From the get-go, the project team understood that this new network would have to rely on enabling technologies, such as QoS. That way, if a business manager asked for videoconferencing, White could say, "No problem. We can do that today because we have QoS, and availability is baked into the architecture."

Framed
In the frame-relay days, a videoconferencing request could have sent engineers scrambling to come up with a custom approach for involved sites. The frame-relay network had become overly complex and inefficient, growing as a series of these point solutions, Bither explains. Ultimately, about 18 service providers - one international and many regional carriers - provided the connectivity for that aged hub-and-spoke architecture.

In 2002, the frame-relay network situation had become untenable. The WAN had become a constant in the company's daily report on IT problems, and it was negatively affecting business. Bither relates his experience: "[The report] would come out at 8 a.m., and I would get a call from the CIO shortly thereafter to address the WAN issues."

As network executives began thinking about architectural options, MPLS topped everyone's minds. "MPLS was always our desired goal, with convergence in mind," Bither says.

Also clear to Bither and the executive management team was that State Street needed to get out of the business of managing its WAN services. "By out-tasking WAN [moves, adds, changes, deletes] work, addressing and those types of jobs, I was able to hire higher-level resources who understand the overall architecture and the business," he says. "We maintain the thought leadership and allow others to do the repeatable process as a managed service."

With its months of net modelling, State Street made sure its managed-services providers could handle the job. "The success of a managed-services environment is to design your environment around the managed service. Your models and your architecture need to support the service provider's ability to provide what you're looking for," White says.

But Bither didn't want to be too rigid: "You can't demand something of a service provider that a service provider can't provide," he says.

A standardised, supercore model
State Street's due diligence in designing the fully managed, dual-carrier, active/active MPLS network has paid off, time and again. More than once, either the AT&T or MCI portion of State Street's global MPLS network has failed, with no impact on the customer, because traffic is load balanced across the networks, Bither says. "No one has known, and I like it that way," he adds.

Plus, with the day-to-day tasks out of the way, Bither's network specialists can focus on how to capitalise on MPLS. They're implementing multicasting and VoIP from Cisco, for example.

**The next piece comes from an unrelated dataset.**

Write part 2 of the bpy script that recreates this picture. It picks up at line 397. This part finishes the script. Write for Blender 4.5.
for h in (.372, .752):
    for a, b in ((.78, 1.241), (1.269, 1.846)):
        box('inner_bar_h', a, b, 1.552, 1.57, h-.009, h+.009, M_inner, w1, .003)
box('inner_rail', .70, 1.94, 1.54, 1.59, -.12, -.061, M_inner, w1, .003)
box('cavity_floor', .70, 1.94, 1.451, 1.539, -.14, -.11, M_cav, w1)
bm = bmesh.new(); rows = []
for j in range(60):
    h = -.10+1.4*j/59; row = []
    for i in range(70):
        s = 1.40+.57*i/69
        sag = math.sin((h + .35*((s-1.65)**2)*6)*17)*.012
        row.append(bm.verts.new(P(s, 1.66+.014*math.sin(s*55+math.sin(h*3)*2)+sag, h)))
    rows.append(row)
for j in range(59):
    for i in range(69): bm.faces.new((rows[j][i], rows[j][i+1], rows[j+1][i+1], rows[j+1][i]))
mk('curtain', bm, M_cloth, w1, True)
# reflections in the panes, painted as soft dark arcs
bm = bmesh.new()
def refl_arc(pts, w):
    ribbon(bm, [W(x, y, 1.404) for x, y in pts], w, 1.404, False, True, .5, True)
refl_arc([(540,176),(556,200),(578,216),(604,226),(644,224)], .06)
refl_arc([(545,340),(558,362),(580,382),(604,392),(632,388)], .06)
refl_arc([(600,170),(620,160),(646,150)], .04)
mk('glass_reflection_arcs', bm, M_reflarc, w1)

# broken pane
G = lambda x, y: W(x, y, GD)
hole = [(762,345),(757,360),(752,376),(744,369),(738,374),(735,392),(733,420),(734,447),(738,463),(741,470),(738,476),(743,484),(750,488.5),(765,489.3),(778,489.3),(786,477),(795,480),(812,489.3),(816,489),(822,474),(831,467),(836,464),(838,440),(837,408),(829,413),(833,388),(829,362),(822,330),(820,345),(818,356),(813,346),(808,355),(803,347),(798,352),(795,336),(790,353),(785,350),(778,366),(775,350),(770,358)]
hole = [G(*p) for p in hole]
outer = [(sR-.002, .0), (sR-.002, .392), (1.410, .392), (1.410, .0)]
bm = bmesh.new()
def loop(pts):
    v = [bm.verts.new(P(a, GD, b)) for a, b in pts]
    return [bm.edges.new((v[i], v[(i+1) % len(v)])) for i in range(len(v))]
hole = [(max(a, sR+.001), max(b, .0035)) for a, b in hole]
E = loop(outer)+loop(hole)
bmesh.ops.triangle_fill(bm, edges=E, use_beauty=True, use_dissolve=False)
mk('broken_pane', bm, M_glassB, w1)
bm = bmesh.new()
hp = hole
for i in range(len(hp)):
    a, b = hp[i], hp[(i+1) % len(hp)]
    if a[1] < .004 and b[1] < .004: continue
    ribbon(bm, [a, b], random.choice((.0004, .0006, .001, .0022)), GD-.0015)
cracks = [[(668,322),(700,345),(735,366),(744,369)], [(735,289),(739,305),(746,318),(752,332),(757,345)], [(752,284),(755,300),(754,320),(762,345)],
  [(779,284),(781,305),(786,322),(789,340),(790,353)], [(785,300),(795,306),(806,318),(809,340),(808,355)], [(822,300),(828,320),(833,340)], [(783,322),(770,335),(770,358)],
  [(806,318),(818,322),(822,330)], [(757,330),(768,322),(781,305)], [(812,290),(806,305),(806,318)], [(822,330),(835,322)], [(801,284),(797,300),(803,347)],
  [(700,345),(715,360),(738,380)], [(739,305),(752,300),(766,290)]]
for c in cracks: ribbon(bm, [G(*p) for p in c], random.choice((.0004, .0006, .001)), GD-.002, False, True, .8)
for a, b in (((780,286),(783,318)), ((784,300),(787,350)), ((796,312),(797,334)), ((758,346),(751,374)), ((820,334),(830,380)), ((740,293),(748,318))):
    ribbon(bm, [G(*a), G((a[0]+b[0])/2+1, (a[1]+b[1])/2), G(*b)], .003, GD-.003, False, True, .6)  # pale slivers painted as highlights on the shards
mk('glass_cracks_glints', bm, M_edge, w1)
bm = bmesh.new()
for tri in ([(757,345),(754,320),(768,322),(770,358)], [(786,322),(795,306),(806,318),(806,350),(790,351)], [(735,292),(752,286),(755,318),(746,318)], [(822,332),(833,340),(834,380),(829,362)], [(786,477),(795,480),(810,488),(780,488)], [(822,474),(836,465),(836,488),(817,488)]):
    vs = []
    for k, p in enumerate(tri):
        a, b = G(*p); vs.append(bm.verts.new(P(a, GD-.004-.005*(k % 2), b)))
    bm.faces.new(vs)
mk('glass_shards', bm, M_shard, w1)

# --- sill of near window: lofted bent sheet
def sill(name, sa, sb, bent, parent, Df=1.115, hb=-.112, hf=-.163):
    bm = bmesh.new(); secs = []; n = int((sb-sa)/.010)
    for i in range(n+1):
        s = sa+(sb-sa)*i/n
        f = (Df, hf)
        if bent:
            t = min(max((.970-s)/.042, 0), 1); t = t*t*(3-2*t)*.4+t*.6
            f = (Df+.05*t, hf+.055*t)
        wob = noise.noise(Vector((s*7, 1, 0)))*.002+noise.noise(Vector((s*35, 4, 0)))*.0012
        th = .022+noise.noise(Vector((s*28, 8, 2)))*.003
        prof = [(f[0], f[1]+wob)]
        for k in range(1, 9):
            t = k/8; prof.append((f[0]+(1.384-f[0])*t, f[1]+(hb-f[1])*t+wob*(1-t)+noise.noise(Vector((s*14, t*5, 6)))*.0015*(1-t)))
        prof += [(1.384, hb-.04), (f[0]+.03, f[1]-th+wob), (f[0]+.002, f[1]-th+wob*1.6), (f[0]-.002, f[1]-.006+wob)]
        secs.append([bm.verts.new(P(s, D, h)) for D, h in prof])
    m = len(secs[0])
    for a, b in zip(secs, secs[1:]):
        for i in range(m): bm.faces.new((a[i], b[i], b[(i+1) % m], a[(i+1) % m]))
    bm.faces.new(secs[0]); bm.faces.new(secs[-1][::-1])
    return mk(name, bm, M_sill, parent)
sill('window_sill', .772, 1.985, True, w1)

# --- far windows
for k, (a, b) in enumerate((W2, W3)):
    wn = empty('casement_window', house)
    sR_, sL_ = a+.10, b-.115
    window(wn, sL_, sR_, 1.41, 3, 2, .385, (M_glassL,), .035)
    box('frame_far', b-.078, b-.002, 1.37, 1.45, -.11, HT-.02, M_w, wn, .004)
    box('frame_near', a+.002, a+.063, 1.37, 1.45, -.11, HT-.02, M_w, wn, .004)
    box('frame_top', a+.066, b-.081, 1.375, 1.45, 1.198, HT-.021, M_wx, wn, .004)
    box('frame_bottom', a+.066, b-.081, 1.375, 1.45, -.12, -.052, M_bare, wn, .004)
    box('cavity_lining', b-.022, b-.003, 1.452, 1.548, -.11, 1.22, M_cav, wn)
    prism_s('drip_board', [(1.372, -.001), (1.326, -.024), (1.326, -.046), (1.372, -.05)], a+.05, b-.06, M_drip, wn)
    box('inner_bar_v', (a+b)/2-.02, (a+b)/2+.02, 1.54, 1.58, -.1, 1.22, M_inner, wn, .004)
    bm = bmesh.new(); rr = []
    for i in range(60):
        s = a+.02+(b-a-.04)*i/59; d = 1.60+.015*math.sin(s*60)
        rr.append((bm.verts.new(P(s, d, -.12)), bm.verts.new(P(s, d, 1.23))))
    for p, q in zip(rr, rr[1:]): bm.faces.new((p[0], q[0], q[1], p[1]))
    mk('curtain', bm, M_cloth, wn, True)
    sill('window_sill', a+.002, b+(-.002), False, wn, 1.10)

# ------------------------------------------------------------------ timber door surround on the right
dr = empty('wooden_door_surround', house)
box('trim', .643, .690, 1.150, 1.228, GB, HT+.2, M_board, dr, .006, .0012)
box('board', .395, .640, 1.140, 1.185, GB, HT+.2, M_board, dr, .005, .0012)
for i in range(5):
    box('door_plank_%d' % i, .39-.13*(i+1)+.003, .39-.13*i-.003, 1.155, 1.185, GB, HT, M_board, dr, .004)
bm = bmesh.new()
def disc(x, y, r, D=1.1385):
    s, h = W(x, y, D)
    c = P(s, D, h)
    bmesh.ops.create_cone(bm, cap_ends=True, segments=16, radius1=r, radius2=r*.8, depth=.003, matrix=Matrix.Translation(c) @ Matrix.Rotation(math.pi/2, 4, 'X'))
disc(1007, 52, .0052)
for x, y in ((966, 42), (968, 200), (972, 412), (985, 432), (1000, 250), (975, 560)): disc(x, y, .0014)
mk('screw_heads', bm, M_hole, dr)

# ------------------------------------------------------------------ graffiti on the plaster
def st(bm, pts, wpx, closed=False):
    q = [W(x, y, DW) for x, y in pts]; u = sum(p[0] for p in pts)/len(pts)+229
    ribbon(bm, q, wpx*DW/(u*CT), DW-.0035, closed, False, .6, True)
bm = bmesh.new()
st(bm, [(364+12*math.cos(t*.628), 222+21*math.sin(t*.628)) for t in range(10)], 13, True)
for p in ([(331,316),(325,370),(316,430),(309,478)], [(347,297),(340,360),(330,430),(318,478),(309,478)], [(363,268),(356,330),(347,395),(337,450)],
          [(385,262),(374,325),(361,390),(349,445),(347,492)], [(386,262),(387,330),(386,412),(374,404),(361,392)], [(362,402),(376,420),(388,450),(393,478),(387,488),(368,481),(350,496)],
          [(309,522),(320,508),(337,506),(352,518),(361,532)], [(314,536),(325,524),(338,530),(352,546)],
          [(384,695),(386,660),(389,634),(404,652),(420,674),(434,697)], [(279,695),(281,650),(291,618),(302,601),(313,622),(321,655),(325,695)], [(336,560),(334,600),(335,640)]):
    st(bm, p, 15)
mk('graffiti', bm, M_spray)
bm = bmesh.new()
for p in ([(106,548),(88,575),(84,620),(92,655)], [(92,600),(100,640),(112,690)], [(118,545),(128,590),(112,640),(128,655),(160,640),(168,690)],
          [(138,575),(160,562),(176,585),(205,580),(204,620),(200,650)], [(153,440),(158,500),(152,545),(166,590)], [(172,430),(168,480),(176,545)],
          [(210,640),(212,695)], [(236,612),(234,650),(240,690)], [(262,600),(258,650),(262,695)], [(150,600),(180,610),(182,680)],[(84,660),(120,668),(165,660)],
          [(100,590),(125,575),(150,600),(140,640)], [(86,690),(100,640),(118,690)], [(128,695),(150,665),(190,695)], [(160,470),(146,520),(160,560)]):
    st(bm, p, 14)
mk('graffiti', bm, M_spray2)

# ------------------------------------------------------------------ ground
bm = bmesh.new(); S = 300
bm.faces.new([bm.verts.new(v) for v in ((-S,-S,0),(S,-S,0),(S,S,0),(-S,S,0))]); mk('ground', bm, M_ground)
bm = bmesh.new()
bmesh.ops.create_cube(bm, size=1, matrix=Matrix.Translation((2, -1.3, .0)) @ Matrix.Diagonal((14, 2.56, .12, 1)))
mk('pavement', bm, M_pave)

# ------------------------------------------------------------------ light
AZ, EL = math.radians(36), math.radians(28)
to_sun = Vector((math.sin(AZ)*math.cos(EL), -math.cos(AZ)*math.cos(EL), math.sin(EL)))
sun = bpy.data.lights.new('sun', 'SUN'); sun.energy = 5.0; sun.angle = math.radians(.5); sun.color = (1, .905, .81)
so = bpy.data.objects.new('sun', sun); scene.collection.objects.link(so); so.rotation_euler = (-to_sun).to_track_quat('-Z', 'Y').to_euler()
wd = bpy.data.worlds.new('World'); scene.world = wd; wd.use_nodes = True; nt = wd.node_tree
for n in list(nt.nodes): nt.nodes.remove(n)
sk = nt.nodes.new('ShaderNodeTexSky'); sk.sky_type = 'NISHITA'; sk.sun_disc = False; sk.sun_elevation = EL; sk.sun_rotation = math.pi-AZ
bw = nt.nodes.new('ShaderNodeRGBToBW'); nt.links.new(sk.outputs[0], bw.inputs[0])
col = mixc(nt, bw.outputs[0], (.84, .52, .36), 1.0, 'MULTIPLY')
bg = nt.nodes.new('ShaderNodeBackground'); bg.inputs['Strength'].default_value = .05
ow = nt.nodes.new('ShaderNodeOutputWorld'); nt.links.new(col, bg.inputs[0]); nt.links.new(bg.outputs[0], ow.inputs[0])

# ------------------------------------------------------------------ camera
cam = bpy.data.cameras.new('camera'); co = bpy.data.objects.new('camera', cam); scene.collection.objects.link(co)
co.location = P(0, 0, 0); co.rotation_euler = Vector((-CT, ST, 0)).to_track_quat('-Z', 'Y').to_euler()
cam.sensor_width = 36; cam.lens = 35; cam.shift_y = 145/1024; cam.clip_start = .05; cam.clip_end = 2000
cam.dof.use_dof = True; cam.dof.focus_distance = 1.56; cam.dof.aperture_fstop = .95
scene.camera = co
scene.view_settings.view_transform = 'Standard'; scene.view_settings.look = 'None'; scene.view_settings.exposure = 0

State Street leverages a supercore architecture interconnecting redundant hubs in eight global locations. Each node comprises various Cisco switches - from the high-end Catalyst 6500s to the low-end 3700s. Traffic from metro Ethernet LANs is consolidated within the supercore hubs, which themselves are linked over a dual-carrier dense wavelength division multiplexing network. This model facilitates State Street's ability to control routing within a region while maintaining any-to-any connectivity across the globe, White says. "Although there is complexity associated with this, we've kept the design as simple as possible and have driven out human intervention" by establishing highly structured repeatable processes and the 14 standardised architectural models, he adds.

The MPLS project team rarely needs a custom approach for any business request, a huge improvement over the frame-relay days, Bither notes. Obviously, this also means productivity has skyrocketed - "all that's required is a quick look to make sure the bandwidth is properly engineered," he says. What's more, in the six-plus months since the network went live, it hasn't once appeared in a daily problem report, and response times have improved 10 percent to 25 percent globally.

State Street's project proves again that a no-short-cut approach is often the fastest route to improvement.